Мехмуд Али и я отправились туда. Это была одиноко стоявшая на небольшом расчищенном участке хижина, украшенная пальмовыми листьями и дикими цветами. Перед ней возвышалось каноэ, увешанное цветными тканями, пальмовыми листьями и связками зеленых бананов. С его мачты свисали гирлянды и флажки. Справа от хижины виднелось другое каноэ, декорированное точно так же, только к его носу были привязаны ложка и вилка. В хижине были люди; мы слышали, как они разговаривали, но основная масса гостей собралась в тени, там, где горели костры и жарились туши свиней.

Свиней никобарцы закалывают с большой торжественностью. Они кладут свинью на спину. Один из мужчин, вонзив ей в грудь какой-либо острый предмет, протыкает сердце. Животное визжит и вырывается, но мужчины крепко держат его до тех пор, пока оно не перестает проявлять какие-либо признаки жизни. Потом свинью разделывают, и, когда хлынет кровь, каждый набирает ее в горсть и растирает тело. Затем тушу обмывают кипящей водой, чисто выскабливают при помощи дхау и кладут на огонь. Когда шкура обуглится и потрескается, мужчины приносят тушу на палке ко входу в хижину, где, разрубив на части, раздают гостям.

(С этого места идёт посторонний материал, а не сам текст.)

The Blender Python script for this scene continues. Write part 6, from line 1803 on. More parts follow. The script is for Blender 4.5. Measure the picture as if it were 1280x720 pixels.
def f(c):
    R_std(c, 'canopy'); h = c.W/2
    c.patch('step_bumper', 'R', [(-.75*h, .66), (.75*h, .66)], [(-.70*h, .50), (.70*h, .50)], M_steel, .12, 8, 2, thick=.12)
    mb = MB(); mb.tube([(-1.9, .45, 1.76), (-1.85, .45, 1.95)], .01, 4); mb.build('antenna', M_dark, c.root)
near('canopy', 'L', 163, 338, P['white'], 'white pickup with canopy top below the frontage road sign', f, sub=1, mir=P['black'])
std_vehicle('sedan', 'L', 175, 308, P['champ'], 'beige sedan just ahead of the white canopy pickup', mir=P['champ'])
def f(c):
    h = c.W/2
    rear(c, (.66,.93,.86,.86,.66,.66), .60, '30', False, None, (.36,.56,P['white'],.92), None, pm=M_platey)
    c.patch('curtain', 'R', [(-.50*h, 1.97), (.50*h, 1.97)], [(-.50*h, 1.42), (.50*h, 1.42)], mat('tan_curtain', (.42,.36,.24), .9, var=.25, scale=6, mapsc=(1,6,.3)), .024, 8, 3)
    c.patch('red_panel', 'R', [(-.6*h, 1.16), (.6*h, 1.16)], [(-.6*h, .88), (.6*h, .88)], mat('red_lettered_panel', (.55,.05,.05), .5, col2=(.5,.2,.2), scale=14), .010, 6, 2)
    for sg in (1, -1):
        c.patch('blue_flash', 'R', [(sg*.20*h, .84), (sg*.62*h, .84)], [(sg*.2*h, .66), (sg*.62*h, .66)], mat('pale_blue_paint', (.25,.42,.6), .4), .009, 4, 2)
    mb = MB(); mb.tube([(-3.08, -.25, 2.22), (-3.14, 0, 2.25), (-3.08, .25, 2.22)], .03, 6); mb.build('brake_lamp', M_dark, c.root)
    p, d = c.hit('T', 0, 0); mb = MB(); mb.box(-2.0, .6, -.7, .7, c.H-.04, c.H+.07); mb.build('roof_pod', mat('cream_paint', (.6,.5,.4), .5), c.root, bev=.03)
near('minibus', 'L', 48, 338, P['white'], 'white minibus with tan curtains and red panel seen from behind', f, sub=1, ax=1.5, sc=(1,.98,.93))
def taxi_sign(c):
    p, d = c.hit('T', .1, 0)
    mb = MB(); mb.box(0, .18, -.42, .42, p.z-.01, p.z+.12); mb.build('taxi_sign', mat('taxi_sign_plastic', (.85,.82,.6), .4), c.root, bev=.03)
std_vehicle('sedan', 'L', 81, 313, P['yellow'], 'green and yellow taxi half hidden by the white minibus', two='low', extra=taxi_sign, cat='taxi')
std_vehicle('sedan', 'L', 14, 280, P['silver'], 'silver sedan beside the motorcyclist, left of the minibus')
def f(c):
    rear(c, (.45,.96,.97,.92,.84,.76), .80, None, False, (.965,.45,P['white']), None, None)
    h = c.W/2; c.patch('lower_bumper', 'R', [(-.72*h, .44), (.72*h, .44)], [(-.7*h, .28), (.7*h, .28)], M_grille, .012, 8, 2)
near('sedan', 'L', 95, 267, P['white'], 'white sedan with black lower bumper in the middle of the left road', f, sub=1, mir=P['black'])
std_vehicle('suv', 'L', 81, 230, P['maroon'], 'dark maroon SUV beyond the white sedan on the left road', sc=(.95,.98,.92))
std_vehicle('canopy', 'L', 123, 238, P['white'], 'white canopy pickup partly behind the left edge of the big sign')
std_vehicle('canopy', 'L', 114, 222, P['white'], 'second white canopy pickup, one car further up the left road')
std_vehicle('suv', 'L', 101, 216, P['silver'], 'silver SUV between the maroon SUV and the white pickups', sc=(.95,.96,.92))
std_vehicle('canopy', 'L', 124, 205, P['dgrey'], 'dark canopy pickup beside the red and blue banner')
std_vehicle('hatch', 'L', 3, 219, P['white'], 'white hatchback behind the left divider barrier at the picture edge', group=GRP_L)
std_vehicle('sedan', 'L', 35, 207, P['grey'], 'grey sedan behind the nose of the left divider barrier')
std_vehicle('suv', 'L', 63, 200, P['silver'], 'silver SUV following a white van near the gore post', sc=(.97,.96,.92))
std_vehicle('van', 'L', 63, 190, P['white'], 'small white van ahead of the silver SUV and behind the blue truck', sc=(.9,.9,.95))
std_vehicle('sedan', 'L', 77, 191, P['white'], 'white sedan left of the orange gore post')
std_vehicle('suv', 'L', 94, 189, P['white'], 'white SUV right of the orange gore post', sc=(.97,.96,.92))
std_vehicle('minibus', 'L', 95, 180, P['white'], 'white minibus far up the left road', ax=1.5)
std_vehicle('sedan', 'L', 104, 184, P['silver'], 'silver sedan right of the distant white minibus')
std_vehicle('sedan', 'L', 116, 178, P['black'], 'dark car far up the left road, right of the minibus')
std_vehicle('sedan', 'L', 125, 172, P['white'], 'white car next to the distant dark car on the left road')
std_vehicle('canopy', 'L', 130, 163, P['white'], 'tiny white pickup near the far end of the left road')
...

Я думал, что празднование Бурра-Дина будет сопровождаться какими-либо церемониями, но этого не случилось. Мехмуд Али заверил меня, что все сводится к пиршеству.

 — Есть кое-какой ритуал, — сказал он, — но мы не увидим его, так как все происходит в хижине. В первый день кости умершего извлекаются из временной могилы, и члены семьи по очереди качают их на руках. На второй день их снова хоронят в семейной могиле и ставят крест. В заключение каждый гость должен принести по куску материи. На этом празднование заканчивается.

 — Так, значит, во время Бурра-Дина только пируют?

 — Это не совсем так. Человек, который устраивает пир, с этого момента считается новым главой дома. В Джансине им стал Чакру. Хотите повидать его?

Мехмуд Али подозвал молодого человека. Это и был Чакру; подпоясанный красным кушаком, с множеством' бус из раковин на шее, он подошел к нам нетвердой походкой — от него здорово пахло пальмовой водкой.

 — А, Мехмуд Али, — сказал он. — Когда вы прибыли?

 — Совсем недавно. Мы приехали посмотреть Бурра-Дин. Что будет дальше?

 — Мы собираемся забить еще несколько свиней.

 — А когда начнутся состязания? Мой друг хотел бы сделать несколько снимков.

 — Если хотите, начнем тотчас же.

Чакру созвал гостей. В своих ярких одеждах и украшениях никобарцы выглядели очень живописно — умели наряжаться. По приказу Чакру на открытое место вышли два молодых человека и начали фехтовать палками, обернутыми белой и красной материей. К сожалению, я вынужден был попросить прервать состязания, так как набежали тучи и снимать на цветную пленку стало невозможно.

 — Давайте продолжим фехтование, когда небо прояснится, — предложил я.